Под конец 1954 года «Новый мир» (№ 12) в разделе «Трибуна читателя» дал подборку писем читателей под общей шапкой «Слово к писателю». Сделанные какой-то одной невидимой рукой, это были рецензии-требования-благодарности-наказы по поводу тех или иных произведений, недавно опубликованных. Под письмом в адрес Евтушенко стояла подпись: Н. Черных, преподаватель литературы, ст. Курганная. Образованный станичник подверг острой критике стихотворение «Любимой», напечатанное в позапрошлом году в журнале «Октябрь» (№ 6), — вероятно, были трудности с доставкой почты. Многолетняя полемика двух журналов не мешала Евтушенко печататься в обоих изданиях.

В 1955 году на пути Евтушенко обозначился критик солидный, основательный, обитающий в Ленинграде, — Вадим Назаренко. В двенадцатом номере журнала «Звезда» он придирчиво прошелся по стихотворению «У Днепра», довольно безобидному, однако с элементом адюльтера или чего-то вроде того — поэт умолчал о том, что произошло в ночном саду у его автогероя с хозяйкой дома, где он гостил, а муж «помалкивал». Это стало началом длительно-отрицательного романа критика с поэтом, впрочем, одностороннего, — поэт не отвечал.

В журнале «Нева» (1957. № 12) Назаренко назвал свою статью «Просто так», исходя из строки молодой Натальи Астафьевой: «А эти стихи я пишу просто так». Достаточно для самовозгорания критического пафоса. Но кое-что критик все-таки предвидел. В 2011 году Астафьева напишет стихотворение «Поэтический вечер», дав портрет поэта, похожего на себя молодого:

Опять в невиданной рубашке,

все те же детские замашки —

мальчишка, выскочка, актер.

Поэт — в любой естествен позе.

Стоит, улыбчив, но серьезен,

быстр и находчив, и остер.

У Евтушенко всегда были сторонники. И тогда, в пятидесятых. Приветствуется его вторая книга — «Третий снег» (1955). Благожелательным критикам В. Тельпугову и Ю. Суровцеву были по душе строки, подобные этим: «Значит, это и есть призвание, / если Партия призвала!» Влиятельный А. Тарасенков, признавая за молодым поэтом определенные способности, тем не менее отмечал: «В Евтушенко мало сердечной теплоты».

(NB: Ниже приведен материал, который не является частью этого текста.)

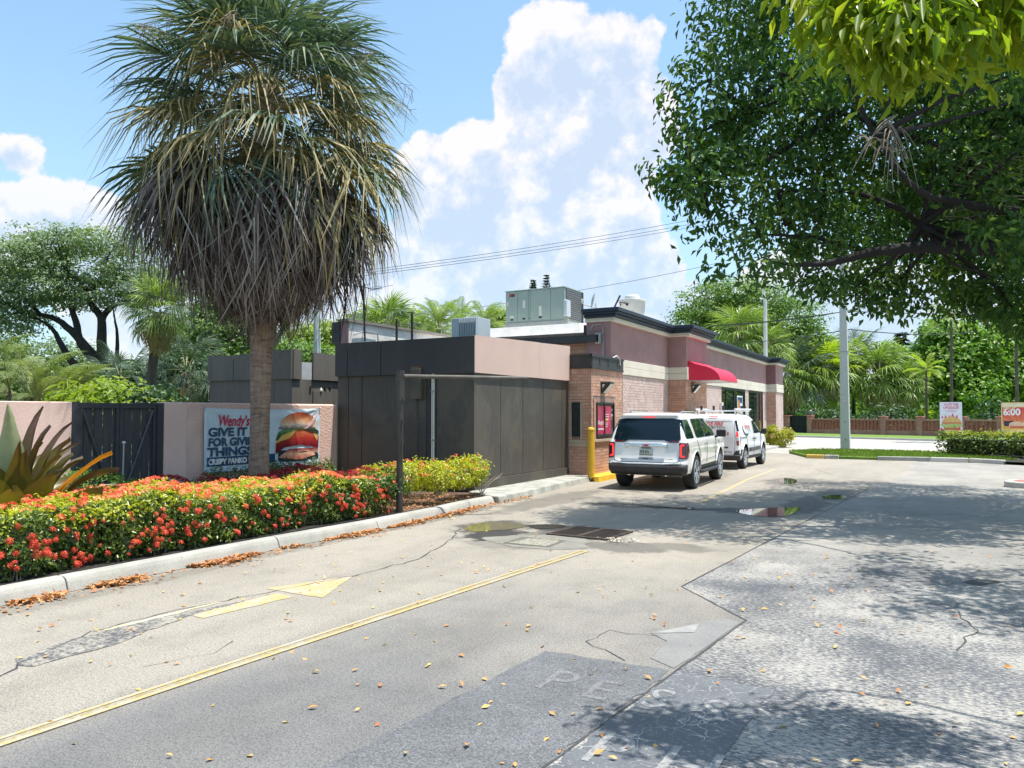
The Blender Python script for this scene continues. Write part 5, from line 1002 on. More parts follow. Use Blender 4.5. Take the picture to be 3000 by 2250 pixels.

Между тем даже неполные — серединка на половинку — доброжелатели порой нечаянно попадали в точку, как это сделал вроде бы критикующий Евтушенко Лев Ошанин: «Не знаю, замечал ли сам Евтушенко это, но, перечитав его стихи о любви, я с удивлением увидел, что он очень часто как бы становится в позицию женщины…» Именно так. Позже Евтушенко скажет: «Нюшка — это я».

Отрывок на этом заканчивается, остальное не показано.